Not at all, as pointed out earlier some lasted days with fairly large gains. The various surprise offensives given in a few Ottoman wars even include examples where sieges lasted a few days or weeks, some were pointed out earlier.

a typical large siege would take about the numbers I provided, there are numerous and confirmed examples of Turkish forces amassing over 3x those quoted above.

Hordes is quite a good descriptive way of describing ottoman warfare, typically consisting of massed light infantry and cavalry that outmaneuver and overrun smaller forces. Its not insulting, subjective or inaccurate.
 
30,000 is for the time a huge army, 200,000 is almost certainly fantasy.

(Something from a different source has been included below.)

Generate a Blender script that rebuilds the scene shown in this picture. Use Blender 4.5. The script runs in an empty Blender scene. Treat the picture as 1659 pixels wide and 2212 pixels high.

In the case of 200,000 at Famagusta, that’s an error of some sort. Credible numbers say 60,000 were committed to taking Cyprus as a whole island in the 2 year campaign from 1570 to 1571. The actual number at that particular siege in the campaign was surely much lower - perhaps 20,000 is a realistic number.
 
Hordes is quite a good descriptive way of describing ottoman warfare, typically consisting of massed light infantry and cavalry that outmaneuver and overrun smaller forces. Its not insulting, subjective or inaccurate.

It may not be insulting (although it can be used in that way), but it is inaccurate. The core of the Ottoman forces was always the Janissary Corps, which was well armed, highly disciplined and professional. They were amongst the best soldiers in the world in the 16th century and remained as good as anything fielded by the Christian powers until the end of the 17th.

The Ottomans did use extensive levies in their armies, and these supplied light infantry and cavalry, however they were always considered as auxiliary to the Janissaries, even when they made up a numerical majority of the army. In smaller, local campaigns not under central control the Ottomans did make extensive use of local forces, who were often just a poorly disciplined mass, however, this is really no different from the local provincial militia used extensively within Europe.